_Stated goal_
Pull out every line below containing the word "repeat".

_Recorded data_

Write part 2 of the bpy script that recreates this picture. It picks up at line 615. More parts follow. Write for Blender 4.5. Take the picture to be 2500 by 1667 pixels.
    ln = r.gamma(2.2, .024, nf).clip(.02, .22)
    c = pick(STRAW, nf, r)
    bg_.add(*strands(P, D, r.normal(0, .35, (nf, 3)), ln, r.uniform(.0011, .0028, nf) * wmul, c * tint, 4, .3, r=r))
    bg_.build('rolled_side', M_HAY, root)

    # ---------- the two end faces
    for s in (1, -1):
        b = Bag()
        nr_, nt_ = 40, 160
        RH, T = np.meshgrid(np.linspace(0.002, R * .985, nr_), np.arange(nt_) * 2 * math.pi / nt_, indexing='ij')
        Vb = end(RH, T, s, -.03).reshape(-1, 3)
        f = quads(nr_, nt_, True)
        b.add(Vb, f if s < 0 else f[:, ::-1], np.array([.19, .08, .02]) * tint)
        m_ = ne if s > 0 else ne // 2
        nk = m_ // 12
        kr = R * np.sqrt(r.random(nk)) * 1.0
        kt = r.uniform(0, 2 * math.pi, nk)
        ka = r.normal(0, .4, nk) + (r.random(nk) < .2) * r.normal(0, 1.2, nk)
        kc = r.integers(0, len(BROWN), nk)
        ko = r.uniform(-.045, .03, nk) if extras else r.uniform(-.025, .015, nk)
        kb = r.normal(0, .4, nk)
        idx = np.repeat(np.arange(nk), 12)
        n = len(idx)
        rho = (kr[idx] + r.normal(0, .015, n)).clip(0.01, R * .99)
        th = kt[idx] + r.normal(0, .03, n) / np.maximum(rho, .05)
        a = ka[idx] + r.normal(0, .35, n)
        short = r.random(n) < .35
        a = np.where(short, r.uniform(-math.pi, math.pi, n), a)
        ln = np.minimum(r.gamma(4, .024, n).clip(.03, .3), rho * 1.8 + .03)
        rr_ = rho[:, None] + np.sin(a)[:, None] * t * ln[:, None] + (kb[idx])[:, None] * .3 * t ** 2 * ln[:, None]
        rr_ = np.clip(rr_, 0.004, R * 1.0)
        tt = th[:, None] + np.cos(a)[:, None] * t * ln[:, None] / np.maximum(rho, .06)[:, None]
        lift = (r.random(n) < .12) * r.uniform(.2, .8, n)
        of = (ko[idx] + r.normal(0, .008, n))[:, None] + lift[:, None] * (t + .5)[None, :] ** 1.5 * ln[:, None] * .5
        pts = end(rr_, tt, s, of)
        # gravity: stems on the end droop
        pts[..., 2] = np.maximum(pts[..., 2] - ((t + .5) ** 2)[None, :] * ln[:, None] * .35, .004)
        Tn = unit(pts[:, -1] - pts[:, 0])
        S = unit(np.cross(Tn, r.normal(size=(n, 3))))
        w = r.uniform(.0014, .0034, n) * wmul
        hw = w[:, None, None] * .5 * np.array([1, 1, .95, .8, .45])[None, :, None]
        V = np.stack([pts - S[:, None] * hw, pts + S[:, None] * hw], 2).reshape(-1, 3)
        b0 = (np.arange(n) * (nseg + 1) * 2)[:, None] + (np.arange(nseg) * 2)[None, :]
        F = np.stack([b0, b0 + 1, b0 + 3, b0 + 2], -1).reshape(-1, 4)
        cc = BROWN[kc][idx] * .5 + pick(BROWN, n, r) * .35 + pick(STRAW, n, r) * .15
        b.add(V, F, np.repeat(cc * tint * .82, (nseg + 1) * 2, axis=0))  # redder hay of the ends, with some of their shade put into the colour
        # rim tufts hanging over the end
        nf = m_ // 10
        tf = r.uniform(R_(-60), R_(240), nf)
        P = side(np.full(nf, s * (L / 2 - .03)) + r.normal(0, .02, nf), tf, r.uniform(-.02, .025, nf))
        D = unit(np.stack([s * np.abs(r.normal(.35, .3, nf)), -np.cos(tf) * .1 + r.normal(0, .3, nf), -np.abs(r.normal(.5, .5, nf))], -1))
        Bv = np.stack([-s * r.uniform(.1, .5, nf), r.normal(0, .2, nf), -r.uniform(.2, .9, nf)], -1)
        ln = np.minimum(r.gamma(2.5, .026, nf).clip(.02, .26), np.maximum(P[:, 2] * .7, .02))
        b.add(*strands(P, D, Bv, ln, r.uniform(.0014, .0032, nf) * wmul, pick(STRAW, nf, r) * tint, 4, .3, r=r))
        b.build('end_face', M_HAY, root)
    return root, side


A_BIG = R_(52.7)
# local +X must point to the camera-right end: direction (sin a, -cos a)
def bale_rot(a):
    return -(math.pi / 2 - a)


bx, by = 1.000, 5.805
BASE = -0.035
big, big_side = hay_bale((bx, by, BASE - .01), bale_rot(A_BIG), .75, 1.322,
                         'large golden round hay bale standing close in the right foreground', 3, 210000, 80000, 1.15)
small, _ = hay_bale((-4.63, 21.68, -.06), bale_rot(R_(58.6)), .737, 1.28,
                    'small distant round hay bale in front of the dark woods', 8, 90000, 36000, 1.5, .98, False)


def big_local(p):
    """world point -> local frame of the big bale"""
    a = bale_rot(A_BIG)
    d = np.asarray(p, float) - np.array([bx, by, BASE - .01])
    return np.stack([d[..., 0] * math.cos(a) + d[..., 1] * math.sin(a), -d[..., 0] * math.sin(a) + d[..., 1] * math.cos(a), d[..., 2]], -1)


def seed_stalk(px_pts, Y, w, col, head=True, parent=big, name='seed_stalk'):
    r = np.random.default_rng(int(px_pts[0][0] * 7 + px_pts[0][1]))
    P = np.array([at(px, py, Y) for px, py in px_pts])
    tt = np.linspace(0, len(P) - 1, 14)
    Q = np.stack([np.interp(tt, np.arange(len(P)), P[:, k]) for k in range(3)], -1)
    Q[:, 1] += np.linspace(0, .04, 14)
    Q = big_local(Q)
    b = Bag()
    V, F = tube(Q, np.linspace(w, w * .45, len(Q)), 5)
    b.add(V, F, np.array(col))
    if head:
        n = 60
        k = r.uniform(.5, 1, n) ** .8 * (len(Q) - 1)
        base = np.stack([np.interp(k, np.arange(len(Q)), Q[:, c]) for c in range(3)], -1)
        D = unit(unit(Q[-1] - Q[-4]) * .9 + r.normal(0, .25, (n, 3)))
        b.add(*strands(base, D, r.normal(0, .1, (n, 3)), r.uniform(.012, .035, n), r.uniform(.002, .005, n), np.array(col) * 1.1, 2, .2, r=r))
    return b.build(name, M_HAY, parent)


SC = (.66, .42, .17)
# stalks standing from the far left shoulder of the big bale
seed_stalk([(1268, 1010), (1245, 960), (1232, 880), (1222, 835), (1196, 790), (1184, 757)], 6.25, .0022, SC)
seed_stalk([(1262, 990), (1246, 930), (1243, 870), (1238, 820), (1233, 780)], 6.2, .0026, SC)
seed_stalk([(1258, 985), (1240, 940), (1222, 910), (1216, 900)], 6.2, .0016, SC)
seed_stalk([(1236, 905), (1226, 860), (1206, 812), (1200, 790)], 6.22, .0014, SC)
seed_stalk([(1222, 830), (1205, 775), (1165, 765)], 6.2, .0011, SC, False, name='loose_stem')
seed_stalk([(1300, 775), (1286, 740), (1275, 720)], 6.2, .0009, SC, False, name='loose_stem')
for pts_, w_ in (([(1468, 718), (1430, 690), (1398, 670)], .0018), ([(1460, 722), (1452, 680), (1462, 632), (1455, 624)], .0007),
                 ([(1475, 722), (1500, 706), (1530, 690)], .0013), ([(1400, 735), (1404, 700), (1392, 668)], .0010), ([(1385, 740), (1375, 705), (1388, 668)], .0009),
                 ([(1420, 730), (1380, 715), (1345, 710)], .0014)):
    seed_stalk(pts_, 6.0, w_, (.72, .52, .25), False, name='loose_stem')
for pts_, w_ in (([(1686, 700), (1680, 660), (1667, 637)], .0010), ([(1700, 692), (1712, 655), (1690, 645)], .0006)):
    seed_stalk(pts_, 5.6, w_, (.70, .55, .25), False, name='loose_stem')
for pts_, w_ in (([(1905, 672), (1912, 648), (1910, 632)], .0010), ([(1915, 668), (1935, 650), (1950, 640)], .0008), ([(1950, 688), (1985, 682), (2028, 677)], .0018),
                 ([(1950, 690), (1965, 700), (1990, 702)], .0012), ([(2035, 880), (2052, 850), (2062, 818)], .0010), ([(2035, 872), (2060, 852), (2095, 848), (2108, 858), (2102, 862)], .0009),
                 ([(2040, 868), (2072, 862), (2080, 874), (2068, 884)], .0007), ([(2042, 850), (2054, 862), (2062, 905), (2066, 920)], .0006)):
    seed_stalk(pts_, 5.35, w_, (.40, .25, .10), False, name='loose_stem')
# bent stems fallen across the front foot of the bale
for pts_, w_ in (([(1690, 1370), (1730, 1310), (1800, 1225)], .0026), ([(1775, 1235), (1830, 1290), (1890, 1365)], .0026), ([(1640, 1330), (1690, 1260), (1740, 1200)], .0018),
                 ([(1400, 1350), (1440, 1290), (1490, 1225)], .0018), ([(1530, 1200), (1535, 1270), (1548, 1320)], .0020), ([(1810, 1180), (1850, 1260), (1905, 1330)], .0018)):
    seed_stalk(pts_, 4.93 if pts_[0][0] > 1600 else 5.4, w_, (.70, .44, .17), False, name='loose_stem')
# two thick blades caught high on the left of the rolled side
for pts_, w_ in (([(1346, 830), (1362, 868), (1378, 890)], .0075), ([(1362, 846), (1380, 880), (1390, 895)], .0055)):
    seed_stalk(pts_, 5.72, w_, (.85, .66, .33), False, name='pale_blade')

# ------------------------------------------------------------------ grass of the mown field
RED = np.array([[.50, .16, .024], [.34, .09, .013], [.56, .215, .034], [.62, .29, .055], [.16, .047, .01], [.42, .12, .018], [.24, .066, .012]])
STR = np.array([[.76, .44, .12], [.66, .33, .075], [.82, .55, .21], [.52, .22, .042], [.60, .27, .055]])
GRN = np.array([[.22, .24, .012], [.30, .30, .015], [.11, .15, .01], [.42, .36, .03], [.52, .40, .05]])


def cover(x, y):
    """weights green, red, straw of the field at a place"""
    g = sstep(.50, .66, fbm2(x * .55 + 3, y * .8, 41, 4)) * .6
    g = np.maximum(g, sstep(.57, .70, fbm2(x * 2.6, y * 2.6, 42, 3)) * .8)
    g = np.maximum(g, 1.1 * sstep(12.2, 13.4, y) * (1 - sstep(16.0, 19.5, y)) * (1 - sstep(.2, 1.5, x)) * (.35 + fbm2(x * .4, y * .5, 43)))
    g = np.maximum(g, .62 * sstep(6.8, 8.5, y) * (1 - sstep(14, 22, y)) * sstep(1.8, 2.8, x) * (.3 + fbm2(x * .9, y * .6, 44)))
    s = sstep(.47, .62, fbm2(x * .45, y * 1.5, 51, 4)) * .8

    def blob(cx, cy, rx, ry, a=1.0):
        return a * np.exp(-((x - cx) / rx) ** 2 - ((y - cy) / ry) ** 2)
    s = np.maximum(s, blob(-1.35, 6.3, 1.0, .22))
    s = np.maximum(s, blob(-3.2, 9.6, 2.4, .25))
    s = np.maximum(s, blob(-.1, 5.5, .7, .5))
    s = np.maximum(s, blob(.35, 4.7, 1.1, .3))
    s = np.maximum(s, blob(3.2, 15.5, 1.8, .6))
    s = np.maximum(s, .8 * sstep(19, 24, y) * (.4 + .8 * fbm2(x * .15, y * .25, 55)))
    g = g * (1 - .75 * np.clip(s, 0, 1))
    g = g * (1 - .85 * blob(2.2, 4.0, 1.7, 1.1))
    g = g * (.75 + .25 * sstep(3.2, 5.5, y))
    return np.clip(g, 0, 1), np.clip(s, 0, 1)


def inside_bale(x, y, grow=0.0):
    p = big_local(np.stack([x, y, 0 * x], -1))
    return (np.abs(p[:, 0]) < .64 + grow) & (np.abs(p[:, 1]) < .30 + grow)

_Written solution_
        idx = np.repeat(np.arange(nk), 12)
        b.add(V, F, np.repeat(cc * tint * .82, (nseg + 1) * 2, axis=0))  # redder hay of the ends, with some of their shade put into the colour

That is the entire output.